## [DATA LINES]
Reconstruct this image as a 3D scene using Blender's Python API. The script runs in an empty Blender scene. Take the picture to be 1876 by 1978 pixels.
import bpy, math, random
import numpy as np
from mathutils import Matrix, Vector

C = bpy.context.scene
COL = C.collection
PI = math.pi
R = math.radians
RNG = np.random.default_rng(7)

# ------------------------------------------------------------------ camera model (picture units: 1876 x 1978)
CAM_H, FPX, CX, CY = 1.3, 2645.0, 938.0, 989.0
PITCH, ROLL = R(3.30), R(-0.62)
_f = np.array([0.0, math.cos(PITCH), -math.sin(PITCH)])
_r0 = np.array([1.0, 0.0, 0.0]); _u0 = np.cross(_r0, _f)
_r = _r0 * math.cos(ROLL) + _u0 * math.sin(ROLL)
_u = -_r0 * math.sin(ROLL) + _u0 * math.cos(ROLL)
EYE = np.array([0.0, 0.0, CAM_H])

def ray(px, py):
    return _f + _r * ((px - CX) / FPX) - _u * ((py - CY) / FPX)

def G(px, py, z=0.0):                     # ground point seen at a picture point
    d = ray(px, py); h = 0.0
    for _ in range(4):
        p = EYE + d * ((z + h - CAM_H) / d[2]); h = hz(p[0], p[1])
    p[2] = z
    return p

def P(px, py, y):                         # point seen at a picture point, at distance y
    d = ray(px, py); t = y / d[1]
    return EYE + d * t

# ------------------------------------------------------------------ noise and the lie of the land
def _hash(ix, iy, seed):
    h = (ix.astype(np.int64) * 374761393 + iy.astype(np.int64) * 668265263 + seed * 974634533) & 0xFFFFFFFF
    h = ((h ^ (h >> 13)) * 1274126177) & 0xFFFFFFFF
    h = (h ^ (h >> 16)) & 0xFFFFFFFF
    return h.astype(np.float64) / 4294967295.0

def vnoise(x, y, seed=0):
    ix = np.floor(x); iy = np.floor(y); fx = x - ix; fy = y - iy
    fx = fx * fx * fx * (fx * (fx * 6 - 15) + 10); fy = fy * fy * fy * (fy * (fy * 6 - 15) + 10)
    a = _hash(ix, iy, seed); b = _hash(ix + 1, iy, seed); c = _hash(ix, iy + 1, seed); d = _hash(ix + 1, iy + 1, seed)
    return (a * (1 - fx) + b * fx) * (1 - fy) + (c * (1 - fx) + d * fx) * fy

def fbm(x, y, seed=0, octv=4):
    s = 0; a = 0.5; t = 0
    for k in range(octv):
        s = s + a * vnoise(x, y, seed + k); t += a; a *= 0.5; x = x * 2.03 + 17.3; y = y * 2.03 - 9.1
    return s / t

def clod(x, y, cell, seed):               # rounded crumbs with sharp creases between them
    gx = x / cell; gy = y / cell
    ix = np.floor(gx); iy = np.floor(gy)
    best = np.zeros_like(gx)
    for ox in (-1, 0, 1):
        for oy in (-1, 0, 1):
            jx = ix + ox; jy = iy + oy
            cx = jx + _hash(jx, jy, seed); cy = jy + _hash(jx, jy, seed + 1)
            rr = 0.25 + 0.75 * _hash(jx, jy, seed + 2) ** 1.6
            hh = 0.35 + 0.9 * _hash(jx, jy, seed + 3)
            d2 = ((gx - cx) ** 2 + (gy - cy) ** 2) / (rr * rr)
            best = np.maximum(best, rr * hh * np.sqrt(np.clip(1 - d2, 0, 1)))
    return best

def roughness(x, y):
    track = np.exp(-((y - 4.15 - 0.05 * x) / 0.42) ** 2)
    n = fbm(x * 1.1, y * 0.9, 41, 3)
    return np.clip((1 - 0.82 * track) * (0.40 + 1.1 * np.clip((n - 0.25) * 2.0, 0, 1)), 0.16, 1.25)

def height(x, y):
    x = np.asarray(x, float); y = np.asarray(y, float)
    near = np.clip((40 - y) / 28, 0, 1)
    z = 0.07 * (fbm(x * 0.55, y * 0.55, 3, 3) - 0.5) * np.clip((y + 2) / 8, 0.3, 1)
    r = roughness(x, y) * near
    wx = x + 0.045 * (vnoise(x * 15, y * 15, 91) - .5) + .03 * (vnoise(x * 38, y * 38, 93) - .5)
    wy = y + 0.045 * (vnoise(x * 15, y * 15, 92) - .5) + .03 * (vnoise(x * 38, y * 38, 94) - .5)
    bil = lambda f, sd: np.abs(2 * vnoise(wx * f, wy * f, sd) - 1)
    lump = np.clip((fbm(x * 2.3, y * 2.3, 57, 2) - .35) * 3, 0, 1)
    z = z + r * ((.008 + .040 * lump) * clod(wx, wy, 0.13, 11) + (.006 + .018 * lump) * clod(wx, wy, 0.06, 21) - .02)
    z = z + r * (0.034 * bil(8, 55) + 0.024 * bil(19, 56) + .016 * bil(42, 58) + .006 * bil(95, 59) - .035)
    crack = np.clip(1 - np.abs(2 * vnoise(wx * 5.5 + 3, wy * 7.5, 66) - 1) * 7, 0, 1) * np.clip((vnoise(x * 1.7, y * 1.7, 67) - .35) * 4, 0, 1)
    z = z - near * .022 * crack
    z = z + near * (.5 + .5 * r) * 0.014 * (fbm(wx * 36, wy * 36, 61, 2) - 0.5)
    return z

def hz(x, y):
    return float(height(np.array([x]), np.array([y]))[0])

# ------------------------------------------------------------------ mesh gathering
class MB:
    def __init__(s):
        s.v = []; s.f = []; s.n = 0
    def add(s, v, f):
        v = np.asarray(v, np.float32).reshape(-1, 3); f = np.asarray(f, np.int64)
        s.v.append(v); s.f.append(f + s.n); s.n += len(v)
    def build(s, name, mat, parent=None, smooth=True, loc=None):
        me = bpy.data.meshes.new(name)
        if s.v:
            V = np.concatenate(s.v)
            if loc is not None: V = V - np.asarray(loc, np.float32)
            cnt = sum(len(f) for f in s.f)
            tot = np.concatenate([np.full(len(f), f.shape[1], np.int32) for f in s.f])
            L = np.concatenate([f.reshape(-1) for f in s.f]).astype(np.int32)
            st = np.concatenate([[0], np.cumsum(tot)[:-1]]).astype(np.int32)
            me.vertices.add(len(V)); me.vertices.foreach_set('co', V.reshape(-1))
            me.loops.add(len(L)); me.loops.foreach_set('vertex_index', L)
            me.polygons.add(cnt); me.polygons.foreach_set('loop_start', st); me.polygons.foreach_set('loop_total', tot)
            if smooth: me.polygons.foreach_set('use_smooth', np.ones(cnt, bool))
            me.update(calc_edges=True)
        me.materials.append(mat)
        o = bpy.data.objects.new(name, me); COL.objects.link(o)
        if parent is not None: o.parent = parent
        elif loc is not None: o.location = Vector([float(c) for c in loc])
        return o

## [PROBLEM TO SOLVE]
Reproduce the data, keeping every line exactly the same.

## [FINISHED TASK]
Reconstruct this image as a 3D scene using Blender's Python API. The script runs in an empty Blender scene. Take the picture to be 1876 by 1978 pixels.
import bpy, math, random
import numpy as np
from mathutils import Matrix, Vector

C = bpy.context.scene
COL = C.collection
PI = math.pi
R = math.radians
RNG = np.random.default_rng(7)

# ------------------------------------------------------------------ camera model (picture units: 1876 x 1978)
CAM_H, FPX, CX, CY = 1.3, 2645.0, 938.0, 989.0
PITCH, ROLL = R(3.30), R(-0.62)
_f = np.array([0.0, math.cos(PITCH), -math.sin(PITCH)])
_r0 = np.array([1.0, 0.0, 0.0]); _u0 = np.cross(_r0, _f)
_r = _r0 * math.cos(ROLL) + _u0 * math.sin(ROLL)
_u = -_r0 * math.sin(ROLL) + _u0 * math.cos(ROLL)
EYE = np.array([0.0, 0.0, CAM_H])

def ray(px, py):
    return _f + _r * ((px - CX) / FPX) - _u * ((py - CY) / FPX)

def G(px, py, z=0.0):                     # ground point seen at a picture point
    d = ray(px, py); h = 0.0
    for _ in range(4):
        p = EYE + d * ((z + h - CAM_H) / d[2]); h = hz(p[0], p[1])
    p[2] = z
    return p

def P(px, py, y):                         # point seen at a picture point, at distance y
    d = ray(px, py); t = y / d[1]
    return EYE + d * t

# ------------------------------------------------------------------ noise and the lie of the land
def _hash(ix, iy, seed):
    h = (ix.astype(np.int64) * 374761393 + iy.astype(np.int64) * 668265263 + seed * 974634533) & 0xFFFFFFFF
    h = ((h ^ (h >> 13)) * 1274126177) & 0xFFFFFFFF
    h = (h ^ (h >> 16)) & 0xFFFFFFFF
    return h.astype(np.float64) / 4294967295.0

def vnoise(x, y, seed=0):
    ix = np.floor(x); iy = np.floor(y); fx = x - ix; fy = y - iy
    fx = fx * fx * fx * (fx * (fx * 6 - 15) + 10); fy = fy * fy * fy * (fy * (fy * 6 - 15) + 10)
    a = _hash(ix, iy, seed); b = _hash(ix + 1, iy, seed); c = _hash(ix, iy + 1, seed); d = _hash(ix + 1, iy + 1, seed)
    return (a * (1 - fx) + b * fx) * (1 - fy) + (c * (1 - fx) + d * fx) * fy

def fbm(x, y, seed=0, octv=4):
    s = 0; a = 0.5; t = 0
    for k in range(octv):
        s = s + a * vnoise(x, y, seed + k); t += a; a *= 0.5; x = x * 2.03 + 17.3; y = y * 2.03 - 9.1
    return s / t

def clod(x, y, cell, seed):               # rounded crumbs with sharp creases between them
    gx = x / cell; gy = y / cell
    ix = np.floor(gx); iy = np.floor(gy)
    best = np.zeros_like(gx)
    for ox in (-1, 0, 1):
        for oy in (-1, 0, 1):
            jx = ix + ox; jy = iy + oy
            cx = jx + _hash(jx, jy, seed); cy = jy + _hash(jx, jy, seed + 1)
            rr = 0.25 + 0.75 * _hash(jx, jy, seed + 2) ** 1.6
            hh = 0.35 + 0.9 * _hash(jx, jy, seed + 3)
            d2 = ((gx - cx) ** 2 + (gy - cy) ** 2) / (rr * rr)
            best = np.maximum(best, rr * hh * np.sqrt(np.clip(1 - d2, 0, 1)))
    return best

def roughness(x, y):
    track = np.exp(-((y - 4.15 - 0.05 * x) / 0.42) ** 2)
    n = fbm(x * 1.1, y * 0.9, 41, 3)
    return np.clip((1 - 0.82 * track) * (0.40 + 1.1 * np.clip((n - 0.25) * 2.0, 0, 1)), 0.16, 1.25)

def height(x, y):
    x = np.asarray(x, float); y = np.asarray(y, float)
    near = np.clip((40 - y) / 28, 0, 1)
    z = 0.07 * (fbm(x * 0.55, y * 0.55, 3, 3) - 0.5) * np.clip((y + 2) / 8, 0.3, 1)
    r = roughness(x, y) * near
    wx = x + 0.045 * (vnoise(x * 15, y * 15, 91) - .5) + .03 * (vnoise(x * 38, y * 38, 93) - .5)
    wy = y + 0.045 * (vnoise(x * 15, y * 15, 92) - .5) + .03 * (vnoise(x * 38, y * 38, 94) - .5)
    bil = lambda f, sd: np.abs(2 * vnoise(wx * f, wy * f, sd) - 1)
    lump = np.clip((fbm(x * 2.3, y * 2.3, 57, 2) - .35) * 3, 0, 1)
    z = z + r * ((.008 + .040 * lump) * clod(wx, wy, 0.13, 11) + (.006 + .018 * lump) * clod(wx, wy, 0.06, 21) - .02)
    z = z + r * (0.034 * bil(8, 55) + 0.024 * bil(19, 56) + .016 * bil(42, 58) + .006 * bil(95, 59) - .035)
    crack = np.clip(1 - np.abs(2 * vnoise(wx * 5.5 + 3, wy * 7.5, 66) - 1) * 7, 0, 1) * np.clip((vnoise(x * 1.7, y * 1.7, 67) - .35) * 4, 0, 1)
    z = z - near * .022 * crack
    z = z + near * (.5 + .5 * r) * 0.014 * (fbm(wx * 36, wy * 36, 61, 2) - 0.5)
    return z

def hz(x, y):
    return float(height(np.array([x]), np.array([y]))[0])

# ------------------------------------------------------------------ mesh gathering
class MB:
    def __init__(s):
        s.v = []; s.f = []; s.n = 0
    def add(s, v, f):
        v = np.asarray(v, np.float32).reshape(-1, 3); f = np.asarray(f, np.int64)
        s.v.append(v); s.f.append(f + s.n); s.n += len(v)
    def build(s, name, mat, parent=None, smooth=True, loc=None):
        me = bpy.data.meshes.new(name)
        if s.v:
            V = np.concatenate(s.v)
            if loc is not None: V = V - np.asarray(loc, np.float32)
            cnt = sum(len(f) for f in s.f)
            tot = np.concatenate([np.full(len(f), f.shape[1], np.int32) for f in s.f])
            L = np.concatenate([f.reshape(-1) for f in s.f]).astype(np.int32)
            st = np.concatenate([[0], np.cumsum(tot)[:-1]]).astype(np.int32)
            me.vertices.add(len(V)); me.vertices.foreach_set('co', V.reshape(-1))
            me.loops.add(len(L)); me.loops.foreach_set('vertex_index', L)
            me.polygons.add(cnt); me.polygons.foreach_set('loop_start', st); me.polygons.foreach_set('loop_total', tot)
            if smooth: me.polygons.foreach_set('use_smooth', np.ones(cnt, bool))
            me.update(calc_edges=True)
        me.materials.append(mat)
        o = bpy.data.objects.new(name, me); COL.objects.link(o)
        if parent is not None: o.parent = parent
        elif loc is not None: o.location = Vector([float(c) for c in loc])
        return o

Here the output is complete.